Rocky Linux has landed a massive win in the enterprise AI world, and it might change which Linux distributions get deployed in data centers over the next few years. CIQ, the company that backs Rocky Linux, has announced that its builds can now ship with the complete NVIDIA AI software stack already integrated.
That means CUDA Toolkit, networking components like DOCA OFED, GPU drivers, and related libraries are all included and validated together. Organizations can install Rocky Linux from CIQ and go straight to running GPU workloads without juggling drivers, kernel modules, and firmware packages.
With NVIDIA continuing to dominate accelerated computing, this move gives Rocky Linux a very real seat at the enterprise AI table. Companies running machine learning workloads usually spend a lot of time just preparing systems to talk to their GPUs correctly. Anyone who has tried to get CUDA working reliably across clusters knows the process often turns into a back-and-forth between distro packaging, kernel compatibility, GPU driver signing, secure boot quirks, and networking support. CIQ is arguing that its Rocky Linux builds simply remove that entire headache.
The timing matters here. As organizations move from experimenting with AI models to deploying large-scale clusters, setup and configuration time becomes a major cost issue. The claim from CIQ is that Rocky Linux with the NVIDIA stack can go from a fresh install to a working GPU inference environment in around three minutes, instead of closer to half an hour. Faster setup scales in a very literal sense when dealing with racks of servers. One node is easy; thousands of nodes is a completely different story.
This also plays directly into NVIDIA’s own strategy. The company has been moving toward treating AI infrastructure like appliances rather than DIY science projects. By aligning directly with Rocky Linux, NVIDIA is effectively signaling which Linux flavor it prefers enterprises to use when spinning up GPU clusters. Ubuntu and SUSE both compete hard in this space, but this partnership gives Rocky Linux something those distributions currently cannot claim: the full NVIDIA software stack shipping ready to go, with networking and GPU communication paths tuned for scale.
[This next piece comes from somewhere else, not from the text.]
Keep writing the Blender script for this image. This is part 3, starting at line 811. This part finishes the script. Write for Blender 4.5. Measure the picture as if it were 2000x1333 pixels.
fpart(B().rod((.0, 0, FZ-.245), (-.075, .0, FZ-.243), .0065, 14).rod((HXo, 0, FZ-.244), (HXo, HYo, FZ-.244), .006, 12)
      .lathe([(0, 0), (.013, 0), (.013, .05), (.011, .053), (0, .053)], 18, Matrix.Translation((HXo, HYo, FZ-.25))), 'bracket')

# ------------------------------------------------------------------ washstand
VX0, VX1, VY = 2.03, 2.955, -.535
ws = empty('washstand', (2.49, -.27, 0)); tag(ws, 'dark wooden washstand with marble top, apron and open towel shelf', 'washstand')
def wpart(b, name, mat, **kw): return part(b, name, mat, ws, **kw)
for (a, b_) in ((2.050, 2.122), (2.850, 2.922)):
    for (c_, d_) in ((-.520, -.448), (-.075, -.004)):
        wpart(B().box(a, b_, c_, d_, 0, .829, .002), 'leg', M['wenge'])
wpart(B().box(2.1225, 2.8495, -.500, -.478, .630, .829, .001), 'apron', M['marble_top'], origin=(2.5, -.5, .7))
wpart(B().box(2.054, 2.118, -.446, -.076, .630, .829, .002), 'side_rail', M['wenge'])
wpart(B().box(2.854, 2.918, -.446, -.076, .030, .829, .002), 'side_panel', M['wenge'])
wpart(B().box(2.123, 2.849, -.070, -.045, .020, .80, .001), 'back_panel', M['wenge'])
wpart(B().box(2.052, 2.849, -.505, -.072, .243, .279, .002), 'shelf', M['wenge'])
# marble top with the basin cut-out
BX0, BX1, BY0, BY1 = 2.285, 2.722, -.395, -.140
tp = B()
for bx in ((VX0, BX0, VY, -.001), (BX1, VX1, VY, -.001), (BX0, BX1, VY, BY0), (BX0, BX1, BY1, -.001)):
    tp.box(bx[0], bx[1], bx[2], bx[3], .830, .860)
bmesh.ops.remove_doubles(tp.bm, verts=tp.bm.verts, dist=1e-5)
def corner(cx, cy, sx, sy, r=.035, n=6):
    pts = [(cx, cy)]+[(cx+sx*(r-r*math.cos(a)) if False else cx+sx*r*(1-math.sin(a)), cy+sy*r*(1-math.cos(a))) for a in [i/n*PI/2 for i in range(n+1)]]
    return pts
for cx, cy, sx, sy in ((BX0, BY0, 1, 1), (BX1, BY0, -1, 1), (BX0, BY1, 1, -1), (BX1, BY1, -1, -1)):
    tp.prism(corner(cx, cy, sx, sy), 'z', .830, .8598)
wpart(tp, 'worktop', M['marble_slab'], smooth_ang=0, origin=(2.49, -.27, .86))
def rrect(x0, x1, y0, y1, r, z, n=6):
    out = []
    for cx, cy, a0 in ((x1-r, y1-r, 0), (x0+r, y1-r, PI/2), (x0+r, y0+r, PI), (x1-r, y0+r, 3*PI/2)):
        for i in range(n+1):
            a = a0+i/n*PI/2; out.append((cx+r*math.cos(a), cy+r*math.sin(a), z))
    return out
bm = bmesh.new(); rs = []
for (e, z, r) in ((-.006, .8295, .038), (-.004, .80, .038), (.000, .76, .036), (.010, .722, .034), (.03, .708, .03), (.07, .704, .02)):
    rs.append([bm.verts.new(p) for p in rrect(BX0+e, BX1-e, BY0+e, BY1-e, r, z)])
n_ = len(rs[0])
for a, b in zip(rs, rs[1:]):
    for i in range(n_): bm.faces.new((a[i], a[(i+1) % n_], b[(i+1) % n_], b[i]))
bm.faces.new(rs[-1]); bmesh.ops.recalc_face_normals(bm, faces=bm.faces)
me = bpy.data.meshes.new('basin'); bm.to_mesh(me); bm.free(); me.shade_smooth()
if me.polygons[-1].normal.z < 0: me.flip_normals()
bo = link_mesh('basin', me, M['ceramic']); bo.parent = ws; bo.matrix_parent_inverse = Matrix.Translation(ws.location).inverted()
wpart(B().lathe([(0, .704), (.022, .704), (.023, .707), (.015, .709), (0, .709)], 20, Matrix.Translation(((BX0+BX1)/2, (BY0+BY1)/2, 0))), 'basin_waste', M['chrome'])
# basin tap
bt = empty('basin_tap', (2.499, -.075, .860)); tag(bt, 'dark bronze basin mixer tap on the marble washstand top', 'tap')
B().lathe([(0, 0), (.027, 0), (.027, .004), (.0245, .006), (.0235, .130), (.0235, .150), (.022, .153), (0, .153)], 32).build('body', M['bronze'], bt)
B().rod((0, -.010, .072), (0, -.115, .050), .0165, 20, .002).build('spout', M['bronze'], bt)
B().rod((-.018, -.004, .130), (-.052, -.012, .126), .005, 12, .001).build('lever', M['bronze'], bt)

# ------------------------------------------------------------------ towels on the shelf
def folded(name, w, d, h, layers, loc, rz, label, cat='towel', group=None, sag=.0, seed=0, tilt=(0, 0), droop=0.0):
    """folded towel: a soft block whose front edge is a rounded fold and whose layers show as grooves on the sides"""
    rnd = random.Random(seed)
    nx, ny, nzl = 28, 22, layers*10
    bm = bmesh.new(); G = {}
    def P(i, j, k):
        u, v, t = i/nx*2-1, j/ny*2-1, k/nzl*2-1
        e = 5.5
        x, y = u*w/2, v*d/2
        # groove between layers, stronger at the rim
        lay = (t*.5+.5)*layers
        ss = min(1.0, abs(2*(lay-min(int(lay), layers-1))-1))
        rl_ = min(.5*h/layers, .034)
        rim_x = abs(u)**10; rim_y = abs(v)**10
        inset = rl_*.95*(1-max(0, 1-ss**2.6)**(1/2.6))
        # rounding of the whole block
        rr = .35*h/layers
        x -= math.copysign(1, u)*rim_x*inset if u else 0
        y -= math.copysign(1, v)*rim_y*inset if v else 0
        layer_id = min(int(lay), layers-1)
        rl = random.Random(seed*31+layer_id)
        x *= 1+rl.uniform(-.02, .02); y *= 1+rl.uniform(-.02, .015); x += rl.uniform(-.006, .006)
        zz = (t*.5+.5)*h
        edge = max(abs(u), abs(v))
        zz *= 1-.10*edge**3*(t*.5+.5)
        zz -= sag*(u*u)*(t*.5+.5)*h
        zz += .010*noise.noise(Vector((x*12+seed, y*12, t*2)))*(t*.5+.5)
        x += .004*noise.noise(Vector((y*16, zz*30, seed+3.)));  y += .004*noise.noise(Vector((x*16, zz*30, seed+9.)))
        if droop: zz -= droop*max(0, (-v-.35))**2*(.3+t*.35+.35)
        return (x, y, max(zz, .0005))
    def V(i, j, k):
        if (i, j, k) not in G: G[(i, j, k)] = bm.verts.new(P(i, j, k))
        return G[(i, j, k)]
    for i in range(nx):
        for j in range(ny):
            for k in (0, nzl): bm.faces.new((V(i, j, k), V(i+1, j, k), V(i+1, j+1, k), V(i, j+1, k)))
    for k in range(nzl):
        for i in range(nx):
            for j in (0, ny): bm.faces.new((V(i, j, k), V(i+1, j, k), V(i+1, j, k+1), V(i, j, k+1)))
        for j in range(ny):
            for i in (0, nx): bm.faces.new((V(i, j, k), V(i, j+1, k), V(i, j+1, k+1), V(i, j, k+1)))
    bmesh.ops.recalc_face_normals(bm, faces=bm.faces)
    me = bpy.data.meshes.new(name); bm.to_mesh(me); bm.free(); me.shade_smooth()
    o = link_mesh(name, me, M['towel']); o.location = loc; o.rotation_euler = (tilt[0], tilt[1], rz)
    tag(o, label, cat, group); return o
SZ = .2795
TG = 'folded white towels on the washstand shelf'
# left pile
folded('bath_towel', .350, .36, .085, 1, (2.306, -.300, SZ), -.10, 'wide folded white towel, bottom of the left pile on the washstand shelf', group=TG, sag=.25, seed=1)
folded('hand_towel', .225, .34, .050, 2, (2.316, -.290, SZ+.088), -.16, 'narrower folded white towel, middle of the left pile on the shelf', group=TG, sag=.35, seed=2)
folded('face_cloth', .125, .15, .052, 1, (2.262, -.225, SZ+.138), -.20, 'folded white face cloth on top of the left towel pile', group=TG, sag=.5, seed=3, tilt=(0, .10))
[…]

There is also a larger political backdrop to all of this. Rocky Linux was created to replace CentOS after Red Hat changed the distribution’s direction. Enterprises that had standardized on CentOS needed a stable, predictable, RPM-based platform. Many of those same organizations also run large compute clusters. By making Rocky Linux the environment where NVIDIA’s AI stack “just works,” CIQ is effectively strengthening the post-CentOS story: the replacement is not only real, but now tied to modern AI infrastructure.
Of course, this also raises questions about lock-in at both layers. NVIDIA is well known for tightly controlling its GPU driver ecosystem, and critics in the Linux community have pushed for more open drivers for years. Shipping CUDA and DOCA as built-in parts of a distribution simplifies installation, but it also strengthens NVIDIA’s position as the center of the accelerated computing universe. If your entire stack is validated and tuned around NVIDIA tooling, switching to another vendor down the line becomes harder.
But in the real world of enterprise planning and procurement cycles, convenience often wins. If Rocky Linux from CIQ installs fast, passes security checks, supports secure boot, and runs reliably on hardware from Dell and HPE, then many IT teams will take that path simply because it reduces friction. The more AI becomes an operational expectation rather than a research project, the more organizations will pick whatever setup requires the fewest late-night troubleshooting sessions.
This announcement suggests that Linux distribution influence in the AI era will be defined less by community reputation or desktop experience and more by who can provide working, validated GPU workloads at scale. Rocky Linux now has a strong claim in that category. Whether this shifts the balance of power among enterprise Linux distributions depends on how many organizations are ready to standardize on one way of doing GPU computing instead of assembling their own stack piece by piece.